Der Grund ist auch hier die Schwerelosigkeit: Weil erhitzte Luft nicht aufsteigt, bleiben die Gase in der Flamme geschichtet und mischen sich nicht. Frischen Sauerstoff bekommt die Flamme daher nur dort, wo sie vom Luftstrom getroffen wird. Dementsprechend ist die Flamme hier am aktivsten und breitet sich überraschend schnell der Luftströmung entgegen aus. In einem Raumschiff eine Flamme auspusten zu wollen, wäre demnach eine wirklich schlechte Idee.

Erhöhte Gefahr der Verpuffung

Und noch etwas ist anders: Die Flamme schirmt den unter ihr aufgeheizten und ausgasenden Bereich gegen Luftzutritt und Verbrennung ab. Dadurch kann sich das hinter ihr ruhende Gas nicht entzünden. Im Experiment sieht man deshalb, dass die gegen die Anströmung vorwärtswandernde Flammenfront keine brennende Fläche hinterlässt. Stattdessen wird unter ihr viel brennbares aber unverbranntes Rauchgas produziert. Schon die kleinste Störung der Luftströmungen kann dieses heiße, unverbrannte Rauchgas mit Sauerstoff versorgen und zu einer dramatischen Verpuffung führen.

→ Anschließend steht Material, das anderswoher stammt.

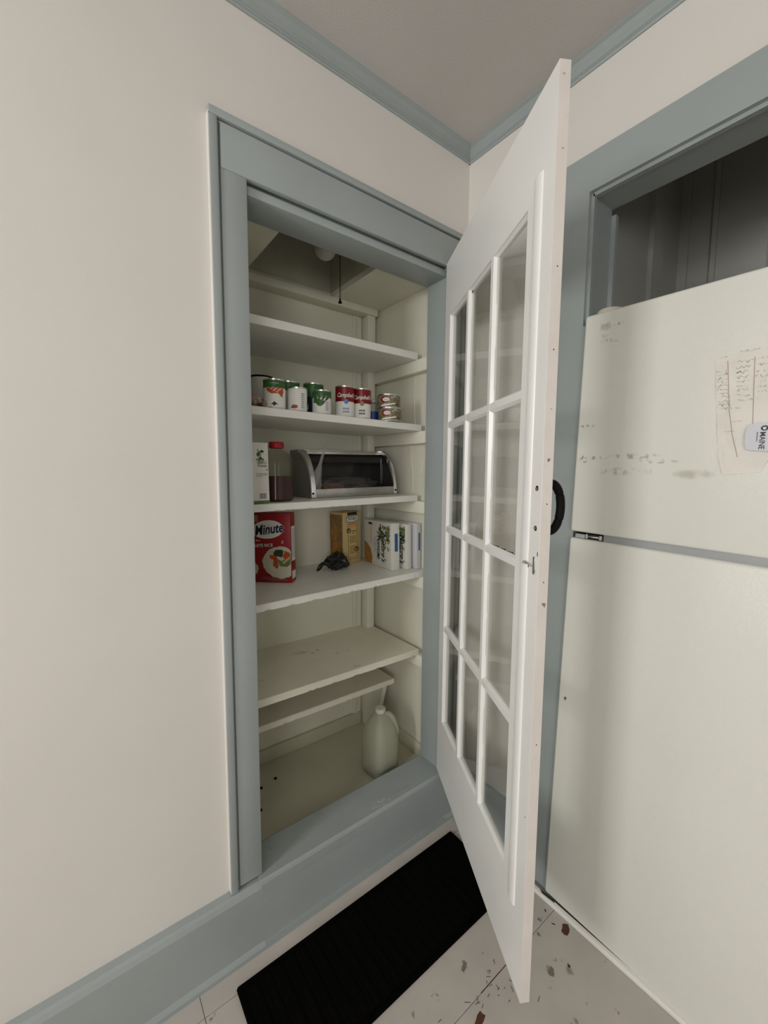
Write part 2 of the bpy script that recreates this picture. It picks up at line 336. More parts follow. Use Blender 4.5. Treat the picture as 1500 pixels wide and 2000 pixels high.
# jambs, stop and soffit
boxo('head_jamb', (OL, .012, 1.975), (OR, .10, 2.0), m_trim, ca, bev=.001)
boxo('head_stop', (OL, -.001, 1.958), (OR, .10, 1.979), m_trim, ca, bev=.002)
boxo('side_jamb', (OL - .02, 0, .195), (OL, .09, 1.99), m_trim, ca, bev=.001)
boxo('side_jamb', (OR, -.002, .195), (OR + .02, .093, 1.99), m_trim, ca, bev=.002)
bm = B(); prism(bm, [(.095, .14), (.095, .197), (.088, .2015), (-.026, .2015), (-.031, .198), (-.033, .191), (-.033, .166), (0, .14)], 'x', OL - .01, OR + .01)
o = obj('sill', bm, mat('sill_paint', (.367, .407, .406), .35, bump=.15, bscale=70, var=.06, vscale=6, blobs=[('XY', -.37, -.01, .05, .02, .5, (.62, .66, .66), 120), ('XY', -.28, .0, .07, .012, .5, (.25, .27, .25), 120), ('XY', -.73, .05, .008, .006, 1, lin((50, 48, 40)), 200)]), ca)
# ---------------------------------------------------------------- fridge alcove casing (trim_4)
cb = S(empty('trim_4', label='blue-grey casing around the fridge alcove'))
def inner(z): return AY if z >= 1.72 else -.405 + (AY + .405) * z / 1.72
bm = B(); prism(bm, [(-.337, 0), (-.337, 2.137), (AY - .0, 2.137), (AY, 1.70), (-.4505, 1.695), (-.4110, 0)], 'x', -.018, 0); obj('side_casing', bm, m_trim, cb)
bm = B(); box(bm, (-.018, AY2 - .1, AZ), (0, AY, 2.137)); obj('head_casing', bm, m_trim, cb)
bm = B(); box(bm, (-.018, AY2 - .1, 0), (0, AY2, AZ)); obj('side_casing', bm, m_trim, cb)
bm = B(); prism(bm, [(-.395, 0), (-.395, AZ + .02), (AY - .004, AZ + .02), (AY - .004, 1.70), (-.4505, 1.695), (-.4110, 0)], 'x', .004, .10); obj('side_jamb', bm, m_trim, cb)
bm = B(); prism(bm, [(-.395, 0), (-.395, AZ + .02), (AY - .008, AZ - .004), (AY - .008, 1.70), (-.4508, 1.695), (-.4112, 0)], 'x', -.006, .008); obj('jamb_bead', bm, m_trim, cb)
bm = B(); box(bm, (.004, AY2, AZ - .004), (.10, AY, AZ + .02)); obj('head_jamb', bm, m_trim, cb)
bm = B(); box(bm, (-.006, AY2, AZ - .009), (.008, AY - .004, AZ + .01)); obj('jamb_bead', bm, m_trim, cb)
bm = B(); prism(bm, [(-.395, 0), (-.395, 2.02), (AY - .016, 2.02), (AY - .016, 1.72), (-.4507, 1.70), (-.4112, 0)], 'x', .10, .115); obj('stop_strip', bm, m_trim, cb)
bm = B(); box(bm, (.004, AY2 - .02, 0), (.10, AY2, AZ)); obj('side_jamb', bm, m_trim, cb)
# alcove behind
bm = B(); box(bm, (.115, -.40, 0), (.74, -.36, 2.75)); box(bm, (.72, AY2 - .05, 0), (.76, -.36, 2.75)); box(bm, (.10, AY2 - .09, 0), (.74, AY2 - .03, 2.75)); box(bm, (.10, AY2 - .05, 2.70), (.74, -.36, 2.74))
box(bm, (.10, AY2 - .04, -.06), (.76, -.36, 0)); box(bm, (.10, AY2 - .05, AZ + .02), (.115, -.36, 2.75))  # floor, and a front panel added to keep world light from leaking in
S(obj('wall_alcove', bm, m_alc, label='dim grey painted walls of the fridge alcove'))
bm = B()
for a, b in ((-.40, -.43), (-.50, -.515), (-.66, -.69), (-.86, -.875)): box(bm, (.708, b, 0), (.72, a, 2.70))
box(bm, (.45, -.415, 0), (.53, -.40, 2.70))
S(obj('trim_5', bm, m_alc, label='vertical battens on the alcove back wall'))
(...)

Ähnliches passiert, wenn sich bei einem irdischen Wohnungsbrand eine Schicht heißer, brennbarer Gase unter der Decke sammelt und diese dann durch Öffnen eines Fensters abrupt frischen Sauerstoff bekommt – es kommt zu einer gefährlichen Flammenwolke. Tatsächlich hat das Team des SAFFIRE-Experiments eine solche Verpuffung auch schon im All erlebt: Beim Vorgänger-Experiment schien die Flamme im Cygnus-Transporter bereits erloschen und der Luftstrom wurde wieder angeschaltet. Dadurch kam es zu einem plötzlichen und starken Wiederaufflammen des Feuers.

Dies sind wichtige Erkenntnisse für den Ernstfall – für das Löschen eines Feuers auf der Raumstation ISS oder in einer Raumkapsel. Denn wenn sich ein Crew-Mitglied in der Nähe des Feuers schnell bewegt oder Löschversuche mit einem Strahl unternimmt, kann dies den Luftstrom erzeugen, der die Flammen erst recht anheizt. Im schlimmsten Fall kommt das Feuer der Person sogar direkt entgegen.